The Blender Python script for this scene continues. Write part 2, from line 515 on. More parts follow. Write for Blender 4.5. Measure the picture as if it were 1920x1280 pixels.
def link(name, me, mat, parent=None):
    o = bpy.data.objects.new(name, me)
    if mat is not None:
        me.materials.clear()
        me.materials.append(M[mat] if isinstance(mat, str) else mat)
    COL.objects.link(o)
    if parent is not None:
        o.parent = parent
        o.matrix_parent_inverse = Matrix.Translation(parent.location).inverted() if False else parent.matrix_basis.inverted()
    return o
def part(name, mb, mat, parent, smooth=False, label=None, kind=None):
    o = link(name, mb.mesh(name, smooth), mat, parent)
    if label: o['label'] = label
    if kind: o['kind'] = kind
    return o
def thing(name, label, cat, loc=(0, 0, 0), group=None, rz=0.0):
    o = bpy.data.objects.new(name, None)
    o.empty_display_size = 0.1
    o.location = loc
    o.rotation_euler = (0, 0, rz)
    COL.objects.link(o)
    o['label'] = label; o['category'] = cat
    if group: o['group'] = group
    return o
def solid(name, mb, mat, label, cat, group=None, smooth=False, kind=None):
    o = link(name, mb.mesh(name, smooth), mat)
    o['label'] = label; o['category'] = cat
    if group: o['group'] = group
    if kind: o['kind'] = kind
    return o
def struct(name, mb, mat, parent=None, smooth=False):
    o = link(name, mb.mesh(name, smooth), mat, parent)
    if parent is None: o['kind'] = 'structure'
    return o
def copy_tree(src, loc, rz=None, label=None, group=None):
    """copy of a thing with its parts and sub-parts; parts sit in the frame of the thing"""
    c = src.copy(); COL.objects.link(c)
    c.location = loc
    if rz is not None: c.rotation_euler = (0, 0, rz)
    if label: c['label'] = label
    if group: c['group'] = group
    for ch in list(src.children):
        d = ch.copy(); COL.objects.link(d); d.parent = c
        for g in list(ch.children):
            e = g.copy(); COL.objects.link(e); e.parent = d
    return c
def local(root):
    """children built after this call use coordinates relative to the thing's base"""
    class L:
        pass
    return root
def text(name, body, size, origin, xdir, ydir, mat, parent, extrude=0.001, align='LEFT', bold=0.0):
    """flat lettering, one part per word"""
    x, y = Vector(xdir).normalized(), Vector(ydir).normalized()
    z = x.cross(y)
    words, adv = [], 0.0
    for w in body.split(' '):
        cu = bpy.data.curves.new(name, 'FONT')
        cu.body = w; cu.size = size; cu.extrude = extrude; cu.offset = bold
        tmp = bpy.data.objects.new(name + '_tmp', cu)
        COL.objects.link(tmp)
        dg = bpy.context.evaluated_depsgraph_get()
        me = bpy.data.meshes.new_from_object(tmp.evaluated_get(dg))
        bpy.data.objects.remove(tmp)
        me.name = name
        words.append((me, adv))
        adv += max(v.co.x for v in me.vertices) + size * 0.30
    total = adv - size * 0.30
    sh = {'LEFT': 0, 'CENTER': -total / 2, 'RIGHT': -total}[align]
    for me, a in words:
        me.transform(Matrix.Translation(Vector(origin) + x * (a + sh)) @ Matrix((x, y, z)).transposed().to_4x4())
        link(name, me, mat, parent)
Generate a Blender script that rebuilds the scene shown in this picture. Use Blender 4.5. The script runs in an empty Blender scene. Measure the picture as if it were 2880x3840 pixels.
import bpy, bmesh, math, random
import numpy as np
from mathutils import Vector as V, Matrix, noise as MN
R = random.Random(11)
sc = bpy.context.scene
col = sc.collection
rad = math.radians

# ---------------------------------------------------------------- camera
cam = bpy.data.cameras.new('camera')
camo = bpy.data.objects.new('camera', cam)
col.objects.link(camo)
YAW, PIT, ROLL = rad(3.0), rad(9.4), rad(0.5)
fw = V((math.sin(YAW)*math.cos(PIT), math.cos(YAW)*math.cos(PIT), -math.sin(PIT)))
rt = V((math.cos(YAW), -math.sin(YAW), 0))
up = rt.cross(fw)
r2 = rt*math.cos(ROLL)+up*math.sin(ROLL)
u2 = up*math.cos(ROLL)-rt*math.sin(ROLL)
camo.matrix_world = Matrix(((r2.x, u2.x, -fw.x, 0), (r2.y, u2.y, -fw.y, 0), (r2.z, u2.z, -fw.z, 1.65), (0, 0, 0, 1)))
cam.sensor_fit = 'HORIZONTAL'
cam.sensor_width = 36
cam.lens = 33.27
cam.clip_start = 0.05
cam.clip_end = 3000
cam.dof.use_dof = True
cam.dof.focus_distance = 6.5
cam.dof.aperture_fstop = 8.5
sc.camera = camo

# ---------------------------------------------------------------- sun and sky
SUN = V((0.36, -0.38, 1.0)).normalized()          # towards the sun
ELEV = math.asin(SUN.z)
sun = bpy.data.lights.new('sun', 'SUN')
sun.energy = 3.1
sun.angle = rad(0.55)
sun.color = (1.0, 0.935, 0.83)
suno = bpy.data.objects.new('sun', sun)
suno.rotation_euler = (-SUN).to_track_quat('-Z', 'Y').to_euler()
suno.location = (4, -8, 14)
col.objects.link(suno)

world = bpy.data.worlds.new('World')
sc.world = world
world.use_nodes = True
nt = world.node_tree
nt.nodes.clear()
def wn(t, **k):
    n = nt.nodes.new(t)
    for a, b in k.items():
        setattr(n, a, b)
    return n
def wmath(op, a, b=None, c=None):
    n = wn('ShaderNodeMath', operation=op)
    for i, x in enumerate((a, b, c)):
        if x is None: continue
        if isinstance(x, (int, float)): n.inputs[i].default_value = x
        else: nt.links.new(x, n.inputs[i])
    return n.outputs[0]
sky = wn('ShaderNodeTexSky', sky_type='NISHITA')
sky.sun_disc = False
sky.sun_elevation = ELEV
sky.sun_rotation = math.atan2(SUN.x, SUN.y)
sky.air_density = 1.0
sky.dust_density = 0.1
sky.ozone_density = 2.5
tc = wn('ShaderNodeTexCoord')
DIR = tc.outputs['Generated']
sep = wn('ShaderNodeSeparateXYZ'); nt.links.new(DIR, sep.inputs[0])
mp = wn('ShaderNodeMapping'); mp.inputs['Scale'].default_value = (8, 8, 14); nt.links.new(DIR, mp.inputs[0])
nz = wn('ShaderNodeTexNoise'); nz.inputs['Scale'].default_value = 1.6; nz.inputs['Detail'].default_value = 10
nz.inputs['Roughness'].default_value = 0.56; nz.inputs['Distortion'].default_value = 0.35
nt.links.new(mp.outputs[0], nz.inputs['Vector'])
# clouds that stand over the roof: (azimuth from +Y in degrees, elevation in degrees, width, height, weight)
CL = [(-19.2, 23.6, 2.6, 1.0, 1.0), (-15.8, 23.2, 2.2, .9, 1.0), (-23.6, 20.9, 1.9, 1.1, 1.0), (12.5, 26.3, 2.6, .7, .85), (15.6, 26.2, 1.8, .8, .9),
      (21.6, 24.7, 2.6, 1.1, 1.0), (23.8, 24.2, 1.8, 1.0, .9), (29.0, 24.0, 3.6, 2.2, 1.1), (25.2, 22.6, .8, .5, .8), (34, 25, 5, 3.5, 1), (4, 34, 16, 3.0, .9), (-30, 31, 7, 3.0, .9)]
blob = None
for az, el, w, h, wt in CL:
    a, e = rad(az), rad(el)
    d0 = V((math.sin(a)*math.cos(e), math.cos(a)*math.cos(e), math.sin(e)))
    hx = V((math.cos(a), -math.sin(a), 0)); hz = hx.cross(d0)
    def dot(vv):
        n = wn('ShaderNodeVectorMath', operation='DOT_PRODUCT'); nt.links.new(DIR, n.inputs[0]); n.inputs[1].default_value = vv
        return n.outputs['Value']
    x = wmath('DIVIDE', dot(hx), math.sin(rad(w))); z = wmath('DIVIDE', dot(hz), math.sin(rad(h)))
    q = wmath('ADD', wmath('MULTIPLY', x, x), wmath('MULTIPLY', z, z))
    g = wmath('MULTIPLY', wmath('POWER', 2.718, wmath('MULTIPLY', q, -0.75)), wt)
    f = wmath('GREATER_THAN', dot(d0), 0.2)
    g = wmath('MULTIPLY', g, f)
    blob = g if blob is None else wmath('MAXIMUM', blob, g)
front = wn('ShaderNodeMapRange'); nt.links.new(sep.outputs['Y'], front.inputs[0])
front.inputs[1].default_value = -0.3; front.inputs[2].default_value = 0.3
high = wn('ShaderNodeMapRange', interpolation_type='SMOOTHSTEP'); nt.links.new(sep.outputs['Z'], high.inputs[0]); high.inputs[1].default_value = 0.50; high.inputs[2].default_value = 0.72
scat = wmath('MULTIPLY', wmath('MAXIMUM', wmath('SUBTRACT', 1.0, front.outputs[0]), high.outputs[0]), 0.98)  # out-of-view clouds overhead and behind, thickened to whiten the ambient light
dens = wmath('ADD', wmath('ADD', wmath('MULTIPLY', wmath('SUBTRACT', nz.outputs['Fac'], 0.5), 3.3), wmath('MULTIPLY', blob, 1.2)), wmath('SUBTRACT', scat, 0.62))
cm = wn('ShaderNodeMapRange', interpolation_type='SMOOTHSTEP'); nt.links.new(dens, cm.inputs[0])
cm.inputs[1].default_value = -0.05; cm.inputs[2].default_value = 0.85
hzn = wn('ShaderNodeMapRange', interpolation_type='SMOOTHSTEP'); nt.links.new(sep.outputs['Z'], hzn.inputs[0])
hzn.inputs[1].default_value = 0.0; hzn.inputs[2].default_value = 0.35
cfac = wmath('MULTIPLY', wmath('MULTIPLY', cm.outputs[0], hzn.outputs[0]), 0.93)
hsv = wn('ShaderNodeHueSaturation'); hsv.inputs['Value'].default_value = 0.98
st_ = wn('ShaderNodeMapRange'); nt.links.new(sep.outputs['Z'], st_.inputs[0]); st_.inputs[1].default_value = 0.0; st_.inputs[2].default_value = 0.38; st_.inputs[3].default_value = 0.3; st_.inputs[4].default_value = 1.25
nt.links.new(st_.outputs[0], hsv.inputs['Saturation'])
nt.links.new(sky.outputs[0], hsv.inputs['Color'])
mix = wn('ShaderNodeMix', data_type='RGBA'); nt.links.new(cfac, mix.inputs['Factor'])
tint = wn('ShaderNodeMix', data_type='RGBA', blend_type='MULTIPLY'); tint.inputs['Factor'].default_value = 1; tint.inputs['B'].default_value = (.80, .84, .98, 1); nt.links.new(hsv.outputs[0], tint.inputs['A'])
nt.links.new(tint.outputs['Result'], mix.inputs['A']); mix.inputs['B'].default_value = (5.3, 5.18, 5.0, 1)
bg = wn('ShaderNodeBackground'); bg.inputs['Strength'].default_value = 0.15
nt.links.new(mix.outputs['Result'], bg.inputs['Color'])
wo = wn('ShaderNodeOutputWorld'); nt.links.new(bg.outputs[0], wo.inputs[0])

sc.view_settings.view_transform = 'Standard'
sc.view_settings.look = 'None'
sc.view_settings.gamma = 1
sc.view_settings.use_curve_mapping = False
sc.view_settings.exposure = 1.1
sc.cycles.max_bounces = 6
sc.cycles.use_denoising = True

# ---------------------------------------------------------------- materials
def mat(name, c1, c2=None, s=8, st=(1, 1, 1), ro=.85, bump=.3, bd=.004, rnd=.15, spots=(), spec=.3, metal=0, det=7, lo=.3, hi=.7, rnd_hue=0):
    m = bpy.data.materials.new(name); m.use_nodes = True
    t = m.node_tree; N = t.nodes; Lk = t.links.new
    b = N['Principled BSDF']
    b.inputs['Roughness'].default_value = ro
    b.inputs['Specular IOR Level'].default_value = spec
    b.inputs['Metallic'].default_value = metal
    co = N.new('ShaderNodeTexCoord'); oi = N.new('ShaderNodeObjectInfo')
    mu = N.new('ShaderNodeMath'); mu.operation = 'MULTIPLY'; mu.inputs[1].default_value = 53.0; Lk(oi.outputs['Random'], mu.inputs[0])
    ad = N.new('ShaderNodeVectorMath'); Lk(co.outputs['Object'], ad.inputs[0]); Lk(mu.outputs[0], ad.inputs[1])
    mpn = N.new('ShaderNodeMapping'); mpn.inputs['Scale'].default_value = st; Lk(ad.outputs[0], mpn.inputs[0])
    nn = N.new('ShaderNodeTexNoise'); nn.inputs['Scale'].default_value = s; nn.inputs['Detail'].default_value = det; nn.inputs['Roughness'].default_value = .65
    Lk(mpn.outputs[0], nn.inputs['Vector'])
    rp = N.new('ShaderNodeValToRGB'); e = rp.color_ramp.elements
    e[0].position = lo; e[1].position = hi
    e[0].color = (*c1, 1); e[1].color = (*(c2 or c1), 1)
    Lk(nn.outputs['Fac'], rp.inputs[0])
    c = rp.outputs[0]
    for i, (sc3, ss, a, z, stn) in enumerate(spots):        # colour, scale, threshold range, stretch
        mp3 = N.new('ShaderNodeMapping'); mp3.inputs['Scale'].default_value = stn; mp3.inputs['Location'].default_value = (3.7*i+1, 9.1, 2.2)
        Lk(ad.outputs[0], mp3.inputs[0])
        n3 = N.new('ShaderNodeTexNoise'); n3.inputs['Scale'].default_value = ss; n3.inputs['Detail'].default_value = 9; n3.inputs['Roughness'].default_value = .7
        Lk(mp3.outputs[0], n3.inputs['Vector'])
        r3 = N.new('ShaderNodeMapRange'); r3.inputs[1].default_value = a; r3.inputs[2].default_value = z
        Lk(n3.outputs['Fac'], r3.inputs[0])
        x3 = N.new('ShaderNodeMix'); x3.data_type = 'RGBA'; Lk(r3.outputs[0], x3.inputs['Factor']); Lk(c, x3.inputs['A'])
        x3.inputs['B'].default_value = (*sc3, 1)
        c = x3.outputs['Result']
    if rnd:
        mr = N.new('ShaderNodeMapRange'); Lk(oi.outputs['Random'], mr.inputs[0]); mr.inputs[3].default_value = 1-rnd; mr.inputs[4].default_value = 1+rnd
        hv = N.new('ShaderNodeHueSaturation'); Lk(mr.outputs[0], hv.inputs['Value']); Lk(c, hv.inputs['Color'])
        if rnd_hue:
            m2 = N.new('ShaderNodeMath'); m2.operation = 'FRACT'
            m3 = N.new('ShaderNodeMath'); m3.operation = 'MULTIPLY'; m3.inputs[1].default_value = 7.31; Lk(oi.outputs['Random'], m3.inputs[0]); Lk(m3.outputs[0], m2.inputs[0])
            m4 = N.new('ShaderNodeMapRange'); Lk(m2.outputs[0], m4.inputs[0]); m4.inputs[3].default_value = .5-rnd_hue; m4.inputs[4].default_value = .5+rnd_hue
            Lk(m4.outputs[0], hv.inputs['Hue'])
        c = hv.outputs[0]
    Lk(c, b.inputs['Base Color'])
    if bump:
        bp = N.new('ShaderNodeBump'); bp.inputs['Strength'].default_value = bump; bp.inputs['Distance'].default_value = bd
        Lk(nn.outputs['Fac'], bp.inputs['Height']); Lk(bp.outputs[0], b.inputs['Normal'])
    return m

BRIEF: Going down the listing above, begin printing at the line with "Generate a Blender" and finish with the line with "rad = math.radians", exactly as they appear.

WRITTEN SOLUTION:
Generate a Blender script that rebuilds the scene shown in this picture. Use Blender 4.5. The script runs in an empty Blender scene. Measure the picture as if it were 2880x3840 pixels.
import bpy, bmesh, math, random
import numpy as np
from mathutils import Vector as V, Matrix, noise as MN
R = random.Random(11)
sc = bpy.context.scene
col = sc.collection
rad = math.radians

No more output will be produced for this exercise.